Вскоре после этой первой встречи я прочел в «Верстах» ставшую впоследствии знаменитой статью Федотова «Трагедия интеллигенции» и был сразу же захвачен писательским дарованием автора: ускоренным пульсом «его мысли, яркостью и крылатостью его языка. В статье чувствовался не только ученый историк, но и страстный политический публицист. Созерцание прошлого явно определялось волею к созданию будущего. В каждом образе и в каждом обороте мысли динамика торжествовала над статикой. Все дышало, с одной стороны, христианским ожиданием преображения мира, а с другой, — подчинением марксистскому требованию активной, т.е. изменяющей лицо мира науки.
Думаю, что особенность федотовского миросозерцания главным образом объясняется противоестественным сращением начал христианской истины и марксистской социологии, что его, в известном смысле, сближает с знаменитым немецким протестантским богословом Тиллихом, стяжавшим себе в Америке большую известность.
«В революционном марксизме, особенно русском, — пишет Федотов, — живет, хотя и темная, религиозная идея: по своей структуре революционный марксизм является иудео-христианской апокалиптической сектой. Отсюда он сделался в России не только рассадником политических буржуазных идеологий, но и богословских течений. В отличие от народничества, которое по своей отрешенности могло развиваться только в сектантство, марксизм в социально-классовом сознании своем и догматизме системы таит потенции православия: они были вскрыты вышедшими из него вождями новой богословской школы".

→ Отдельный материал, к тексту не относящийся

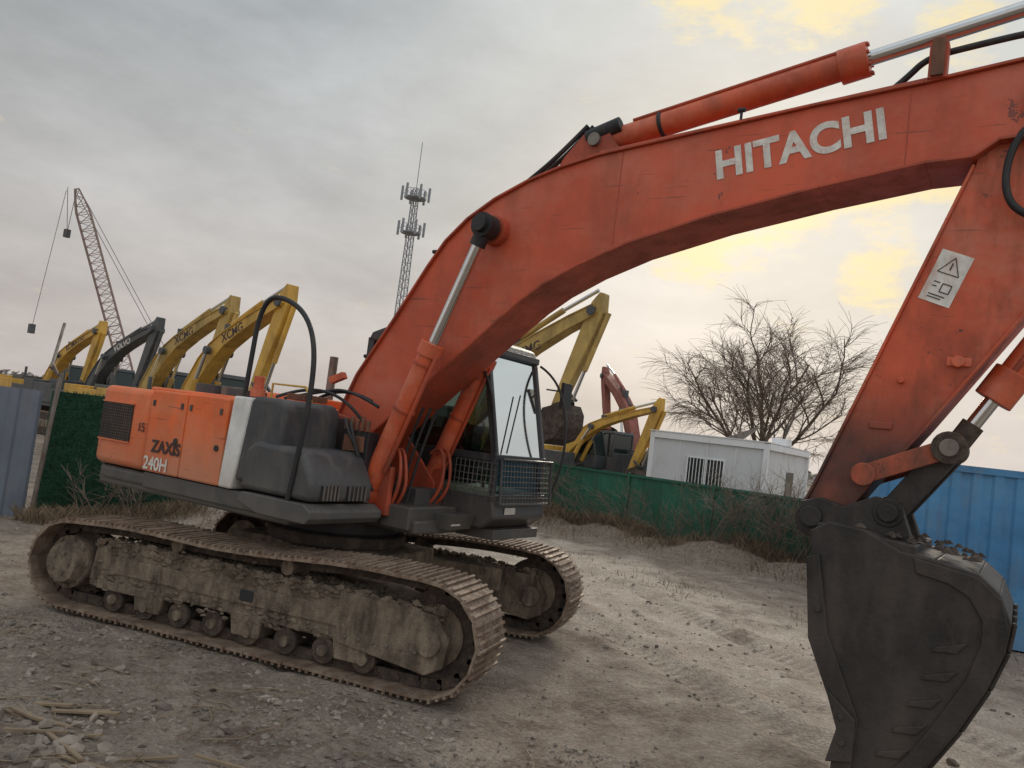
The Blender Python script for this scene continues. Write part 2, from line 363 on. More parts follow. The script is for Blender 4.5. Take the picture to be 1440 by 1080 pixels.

В этой характеристике марксизма тонко сплетены бесспорно верные утверждения с рискованными преувеличениями. Верно, что марксизм, в особенности русский, был порожден темными религиозными идеями. Утверждать же, ссылаясь на новую религиозную философию, что он таит в себе потенции православия, вряд ли правильно, так как учения Бердяева, Булгакова, Франка и Струве отнюдь не являются актуализацией православных потенций марксизма, а безоговорочным отрицанием его псевдорелигиозной материалистической философии. У Бердяева от марксизма осталась разве что только ненависть к буржуазии, характерная не только для русских марксистов, но быть может, в еще большей степени для таких религиозных мыслителей, как Достоевский и Константин Леонтьев. Говорить о материализме у Булгакова можно разве только в смысле приравнения матери-Земли к Богородице, но это приравнение с бывшими марксистскими убеждениями Булгакова не имеет ничего общего. У Франка и Струве, перешедших на явно консервативные позиции, и таких минимальных следов бывшего марксизма не найти.
В размышлениях о России и революции, в «И есть и будет», в главе о Церкви так же, как и в «Трагедии интеллигенции», явно слышится некая рыцарская верность автора марксистской идее. Глава написана с большой любовью к Церкви. Тяжелый грех синодального управления упомянут кратко и прикровенно; суров лишь приговор: «Именно здесь, в религиозном центре, т.е. в Церкви, иссякла духовная сила нации». Таким отношением к победоносцевскому православию объясняется явная отчужденность Федотова от людей «консервативно-православного склада», надеявшихся, «что Церковь объединяет все живые силы страны для спасения России». К такому политическому заданию Церкви Федотов, еще в свою бытность в Советской России, относился определенно отрицательно, чем, как мне кажется, и объясняется преувеличение аполитичности патриарха Тихона, которую Георгий Петрович усматривает в отказе патриарха благословить Белую Армию (летом 1918 г.). Интересно, что, приводя этот отказ как доказательство патриаршей аполитичности, Федотов тут же высказывает догадку, что патриарх, может быть, сделал это, руководствуясь правильной интуицией обреченности белого движения. Это соображение представляется мне безусловно верным, с той лишь оговоркой, что для предвидения обреченности белого движения не нужно было никакой интуиции, достаточно было и трезвой политической вдумчивости: ну, как можно было предположить, что те же силы, которые будучи у власти, проиграли Россию большевикам, сумеют от-воевать ее у большевиков? Федотов этих мыслей не высказывает и, конечно, потому, что ему дорог аполитический патриарх. По той же причине он не вспоминает и того, что Тихон вел упорную борьбу против изъятия священных церковных сосудов и анафематствовал большевиков. За этой концепцией аполитического патриарха стоят глубокие, волнующие, но, не знаю, правильные ли, слова Федотова:
«В дни громадных, апокалиптических событий, обрушившихся на русскую землю, Церковь аскетически и мученически отрекалась от России вчерашнего дня, слагая с себя печаль о ее земном теле. То, что заместило национальное сознание Церкви в годы революции» — была святость».